Moreover: there is no JS solution being so stable and for so long as that standard: "25 year old version of XSLT".

Can be "made with JS" doesn't mean that by chance it would be in any bit better than long proved and still used solution - not a one of many crippled, always changing, excluding imitations of it - for example like that one: https://news.ycombinator.com/item?id=45183624 (no caching, not instant, transparent or othogonal etc.).

With XSLT removed, Chrome can not claim to be a standard internet browser neither.

There is nothing wrong with XSLT - it's just Google not wanting to fix few bugs since decades - but others have to follow, nothing changes.

Actually.. I can't care less about Chrome - if others will not follow neither allow Google to reach such position claiming to be able to dastandardize working and used solutions.

For what it's worth, there does not exist a "standard internet browser," assuming that means an application that adheres to all relevant web standards. No piece of software exists (at least not publicly) that even adheres to the entirety of any single relevant web standard (e.g. HTML, CSS, ECMAScript, etc.), as far as I know.

Maybe for a few small things like JSON, I suppose, but not for any of the major standards. And not just as in they implement a superset of the standards - every browser implements a distinct set of each standard that is neither a subset nor a superset.
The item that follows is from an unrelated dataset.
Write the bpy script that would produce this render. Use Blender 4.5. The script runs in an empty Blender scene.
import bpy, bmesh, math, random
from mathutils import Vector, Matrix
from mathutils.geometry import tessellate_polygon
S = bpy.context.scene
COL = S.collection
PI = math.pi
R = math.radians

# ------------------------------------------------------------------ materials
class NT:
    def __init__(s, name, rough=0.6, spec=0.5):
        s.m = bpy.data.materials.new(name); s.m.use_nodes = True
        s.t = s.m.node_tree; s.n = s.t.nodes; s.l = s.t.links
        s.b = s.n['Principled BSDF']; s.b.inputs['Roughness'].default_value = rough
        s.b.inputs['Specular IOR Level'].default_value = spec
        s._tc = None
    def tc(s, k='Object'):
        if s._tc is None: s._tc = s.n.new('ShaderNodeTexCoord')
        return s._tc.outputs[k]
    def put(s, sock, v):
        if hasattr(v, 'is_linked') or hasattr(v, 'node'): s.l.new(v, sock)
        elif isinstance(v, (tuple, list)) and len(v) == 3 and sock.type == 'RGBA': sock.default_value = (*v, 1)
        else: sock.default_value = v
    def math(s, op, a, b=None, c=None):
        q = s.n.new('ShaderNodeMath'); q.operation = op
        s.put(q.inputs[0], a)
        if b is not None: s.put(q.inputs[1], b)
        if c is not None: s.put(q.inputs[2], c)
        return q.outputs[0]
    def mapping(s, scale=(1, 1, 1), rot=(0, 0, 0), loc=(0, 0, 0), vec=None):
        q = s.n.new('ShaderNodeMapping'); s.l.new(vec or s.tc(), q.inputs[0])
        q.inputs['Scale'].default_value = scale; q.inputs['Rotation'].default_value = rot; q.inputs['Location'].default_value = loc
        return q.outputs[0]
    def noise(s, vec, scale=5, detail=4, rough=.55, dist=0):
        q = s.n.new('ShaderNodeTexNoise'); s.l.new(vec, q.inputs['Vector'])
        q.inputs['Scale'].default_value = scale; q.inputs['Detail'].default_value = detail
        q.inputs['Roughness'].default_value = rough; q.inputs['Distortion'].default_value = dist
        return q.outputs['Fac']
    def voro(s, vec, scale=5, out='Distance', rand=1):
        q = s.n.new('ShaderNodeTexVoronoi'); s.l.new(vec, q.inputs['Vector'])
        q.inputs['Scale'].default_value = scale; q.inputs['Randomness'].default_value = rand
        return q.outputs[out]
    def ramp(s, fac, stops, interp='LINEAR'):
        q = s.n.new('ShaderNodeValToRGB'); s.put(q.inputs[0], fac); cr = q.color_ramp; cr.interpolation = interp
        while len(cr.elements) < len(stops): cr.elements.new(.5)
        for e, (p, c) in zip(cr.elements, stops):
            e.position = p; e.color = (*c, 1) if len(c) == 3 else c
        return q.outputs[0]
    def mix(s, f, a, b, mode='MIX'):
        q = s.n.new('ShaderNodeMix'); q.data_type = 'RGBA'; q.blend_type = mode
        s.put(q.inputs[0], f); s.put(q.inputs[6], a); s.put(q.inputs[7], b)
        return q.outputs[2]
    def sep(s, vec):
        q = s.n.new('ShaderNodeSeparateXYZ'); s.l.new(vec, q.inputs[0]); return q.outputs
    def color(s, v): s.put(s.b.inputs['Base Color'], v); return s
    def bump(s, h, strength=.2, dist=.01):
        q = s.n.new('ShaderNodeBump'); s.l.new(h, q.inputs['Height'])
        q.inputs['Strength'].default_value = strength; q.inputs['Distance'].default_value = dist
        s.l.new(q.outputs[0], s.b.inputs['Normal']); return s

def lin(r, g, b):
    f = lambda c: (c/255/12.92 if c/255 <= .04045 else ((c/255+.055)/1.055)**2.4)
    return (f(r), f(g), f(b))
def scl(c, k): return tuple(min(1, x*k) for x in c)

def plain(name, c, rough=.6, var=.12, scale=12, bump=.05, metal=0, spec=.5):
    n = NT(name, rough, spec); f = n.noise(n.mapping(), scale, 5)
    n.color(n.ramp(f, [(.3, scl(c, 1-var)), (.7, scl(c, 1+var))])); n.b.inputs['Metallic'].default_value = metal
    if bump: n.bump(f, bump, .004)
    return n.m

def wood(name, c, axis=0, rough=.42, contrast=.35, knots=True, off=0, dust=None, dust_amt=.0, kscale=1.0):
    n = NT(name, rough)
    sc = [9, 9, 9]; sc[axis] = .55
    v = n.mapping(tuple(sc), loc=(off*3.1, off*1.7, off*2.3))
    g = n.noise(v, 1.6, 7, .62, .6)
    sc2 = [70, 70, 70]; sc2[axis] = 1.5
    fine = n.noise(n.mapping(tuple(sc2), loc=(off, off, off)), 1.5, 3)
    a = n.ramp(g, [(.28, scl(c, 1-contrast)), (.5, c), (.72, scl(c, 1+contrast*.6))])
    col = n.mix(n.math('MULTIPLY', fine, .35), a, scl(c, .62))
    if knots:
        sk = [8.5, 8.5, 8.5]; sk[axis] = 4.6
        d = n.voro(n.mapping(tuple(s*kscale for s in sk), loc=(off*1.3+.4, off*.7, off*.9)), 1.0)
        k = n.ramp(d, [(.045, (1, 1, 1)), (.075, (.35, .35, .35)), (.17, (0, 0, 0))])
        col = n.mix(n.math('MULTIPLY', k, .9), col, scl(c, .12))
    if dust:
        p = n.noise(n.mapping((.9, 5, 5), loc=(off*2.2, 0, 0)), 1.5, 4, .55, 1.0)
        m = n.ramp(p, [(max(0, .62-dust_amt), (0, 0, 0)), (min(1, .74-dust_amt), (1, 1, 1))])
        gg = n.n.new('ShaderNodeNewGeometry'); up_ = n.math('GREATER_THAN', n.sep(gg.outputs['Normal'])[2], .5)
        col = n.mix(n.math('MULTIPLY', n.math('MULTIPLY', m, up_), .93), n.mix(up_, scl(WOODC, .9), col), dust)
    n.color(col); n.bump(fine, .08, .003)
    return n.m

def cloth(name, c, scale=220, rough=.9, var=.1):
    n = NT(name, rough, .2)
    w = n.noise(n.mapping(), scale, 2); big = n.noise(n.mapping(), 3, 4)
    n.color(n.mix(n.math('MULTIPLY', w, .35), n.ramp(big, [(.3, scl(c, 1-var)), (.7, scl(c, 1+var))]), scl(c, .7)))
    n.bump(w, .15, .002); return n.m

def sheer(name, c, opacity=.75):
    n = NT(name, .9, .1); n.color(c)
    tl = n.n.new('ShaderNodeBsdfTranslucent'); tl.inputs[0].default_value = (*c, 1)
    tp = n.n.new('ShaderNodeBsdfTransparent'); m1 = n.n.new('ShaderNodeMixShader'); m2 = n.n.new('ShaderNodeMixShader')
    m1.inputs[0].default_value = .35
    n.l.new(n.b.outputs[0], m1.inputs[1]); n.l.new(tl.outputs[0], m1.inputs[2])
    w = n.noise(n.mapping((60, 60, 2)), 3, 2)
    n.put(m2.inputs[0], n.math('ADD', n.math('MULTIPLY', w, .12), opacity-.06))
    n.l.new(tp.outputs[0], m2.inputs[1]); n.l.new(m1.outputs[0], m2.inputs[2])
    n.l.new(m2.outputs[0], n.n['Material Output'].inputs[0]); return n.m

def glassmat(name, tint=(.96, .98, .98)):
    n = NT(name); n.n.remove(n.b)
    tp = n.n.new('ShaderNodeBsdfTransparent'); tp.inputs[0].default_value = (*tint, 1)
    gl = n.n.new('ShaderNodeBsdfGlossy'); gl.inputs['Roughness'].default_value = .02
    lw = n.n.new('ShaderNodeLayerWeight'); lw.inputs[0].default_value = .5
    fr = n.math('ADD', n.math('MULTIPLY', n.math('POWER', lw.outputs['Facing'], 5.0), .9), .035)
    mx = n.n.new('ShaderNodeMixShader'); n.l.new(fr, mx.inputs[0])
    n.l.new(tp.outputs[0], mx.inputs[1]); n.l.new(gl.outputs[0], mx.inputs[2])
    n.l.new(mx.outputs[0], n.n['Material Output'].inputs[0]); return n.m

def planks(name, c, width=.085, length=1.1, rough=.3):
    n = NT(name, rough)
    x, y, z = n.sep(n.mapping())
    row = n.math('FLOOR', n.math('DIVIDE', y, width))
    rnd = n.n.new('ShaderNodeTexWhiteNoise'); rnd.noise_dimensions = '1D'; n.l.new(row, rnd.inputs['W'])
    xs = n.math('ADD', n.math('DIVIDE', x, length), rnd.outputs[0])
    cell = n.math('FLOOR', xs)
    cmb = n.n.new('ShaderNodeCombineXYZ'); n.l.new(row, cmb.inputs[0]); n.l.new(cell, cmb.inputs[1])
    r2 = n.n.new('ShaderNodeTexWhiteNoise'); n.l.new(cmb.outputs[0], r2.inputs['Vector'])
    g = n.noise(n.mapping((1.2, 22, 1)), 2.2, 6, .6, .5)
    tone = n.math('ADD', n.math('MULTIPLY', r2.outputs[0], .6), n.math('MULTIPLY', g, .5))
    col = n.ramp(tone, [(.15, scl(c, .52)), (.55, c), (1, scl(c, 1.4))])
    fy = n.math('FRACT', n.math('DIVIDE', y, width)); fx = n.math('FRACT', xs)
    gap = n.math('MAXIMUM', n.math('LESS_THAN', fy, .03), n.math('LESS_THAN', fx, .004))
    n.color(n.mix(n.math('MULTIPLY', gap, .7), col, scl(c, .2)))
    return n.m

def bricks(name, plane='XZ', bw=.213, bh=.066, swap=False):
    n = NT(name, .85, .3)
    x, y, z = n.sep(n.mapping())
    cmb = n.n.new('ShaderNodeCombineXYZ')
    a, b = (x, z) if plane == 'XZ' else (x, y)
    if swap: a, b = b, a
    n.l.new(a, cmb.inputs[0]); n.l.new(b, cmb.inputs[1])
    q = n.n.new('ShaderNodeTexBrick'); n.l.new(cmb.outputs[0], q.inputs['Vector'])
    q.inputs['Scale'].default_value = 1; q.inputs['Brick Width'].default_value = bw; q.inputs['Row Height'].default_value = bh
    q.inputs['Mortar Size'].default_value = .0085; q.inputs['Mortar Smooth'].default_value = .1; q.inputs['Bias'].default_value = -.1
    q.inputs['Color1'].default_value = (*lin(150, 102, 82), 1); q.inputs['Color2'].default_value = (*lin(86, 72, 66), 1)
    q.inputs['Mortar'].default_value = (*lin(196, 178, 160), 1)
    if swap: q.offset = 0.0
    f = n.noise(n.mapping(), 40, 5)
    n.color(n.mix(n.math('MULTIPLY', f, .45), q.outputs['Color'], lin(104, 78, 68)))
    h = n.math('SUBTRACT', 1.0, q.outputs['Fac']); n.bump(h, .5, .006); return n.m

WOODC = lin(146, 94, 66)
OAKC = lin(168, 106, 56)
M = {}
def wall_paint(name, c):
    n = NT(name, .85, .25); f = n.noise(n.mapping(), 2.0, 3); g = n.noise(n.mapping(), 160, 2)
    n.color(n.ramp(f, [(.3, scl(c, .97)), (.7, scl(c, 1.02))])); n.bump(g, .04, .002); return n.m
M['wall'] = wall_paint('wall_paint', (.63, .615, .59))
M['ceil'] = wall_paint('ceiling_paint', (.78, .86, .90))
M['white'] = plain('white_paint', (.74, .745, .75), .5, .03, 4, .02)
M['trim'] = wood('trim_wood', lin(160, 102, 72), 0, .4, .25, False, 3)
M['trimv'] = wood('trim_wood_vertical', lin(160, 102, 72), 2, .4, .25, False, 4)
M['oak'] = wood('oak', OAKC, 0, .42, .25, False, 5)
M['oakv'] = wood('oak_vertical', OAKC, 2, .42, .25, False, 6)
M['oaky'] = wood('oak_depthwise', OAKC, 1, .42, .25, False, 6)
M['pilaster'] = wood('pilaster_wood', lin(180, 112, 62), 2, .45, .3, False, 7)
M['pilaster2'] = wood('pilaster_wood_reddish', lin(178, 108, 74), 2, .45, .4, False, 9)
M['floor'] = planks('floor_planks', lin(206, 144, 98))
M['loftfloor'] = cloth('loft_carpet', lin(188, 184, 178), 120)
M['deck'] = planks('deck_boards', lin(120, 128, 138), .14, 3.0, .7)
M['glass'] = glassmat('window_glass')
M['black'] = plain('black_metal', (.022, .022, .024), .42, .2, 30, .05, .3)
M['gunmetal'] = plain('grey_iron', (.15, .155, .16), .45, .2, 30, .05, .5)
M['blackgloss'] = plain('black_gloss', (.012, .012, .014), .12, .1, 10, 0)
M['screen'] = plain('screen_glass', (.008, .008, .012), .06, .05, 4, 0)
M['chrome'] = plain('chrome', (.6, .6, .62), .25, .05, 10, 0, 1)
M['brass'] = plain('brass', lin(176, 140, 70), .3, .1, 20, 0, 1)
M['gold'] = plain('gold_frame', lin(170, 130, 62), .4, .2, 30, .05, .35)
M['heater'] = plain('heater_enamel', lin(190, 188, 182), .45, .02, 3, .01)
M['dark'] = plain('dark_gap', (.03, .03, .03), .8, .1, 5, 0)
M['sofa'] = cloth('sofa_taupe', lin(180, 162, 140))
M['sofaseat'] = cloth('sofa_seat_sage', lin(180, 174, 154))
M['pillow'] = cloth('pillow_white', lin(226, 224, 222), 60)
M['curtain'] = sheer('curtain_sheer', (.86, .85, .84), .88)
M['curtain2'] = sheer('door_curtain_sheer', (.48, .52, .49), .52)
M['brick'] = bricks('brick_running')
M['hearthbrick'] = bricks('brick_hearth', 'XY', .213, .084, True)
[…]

I'm still not a fan of Chrome nor the effect it has on the web.

The standard so far is to respect existing standards still in use, peoples effort and work done already - but not to outsource bug fixing costs by forcing any of that to be redone or lost.

- as in Europe, I don't see neither how taxpayers money or users time (if still alive) could be forcibly used to cover the costs of some far away corporation savings (on bug fixing) and profit, downgrading then a lot into more costly, less maintainable, not standard solutions.

But I see less of that money but much better used - to support any of open, independent, not for profit, conforming to standards browsers instead - in not following what a big corporation says and want.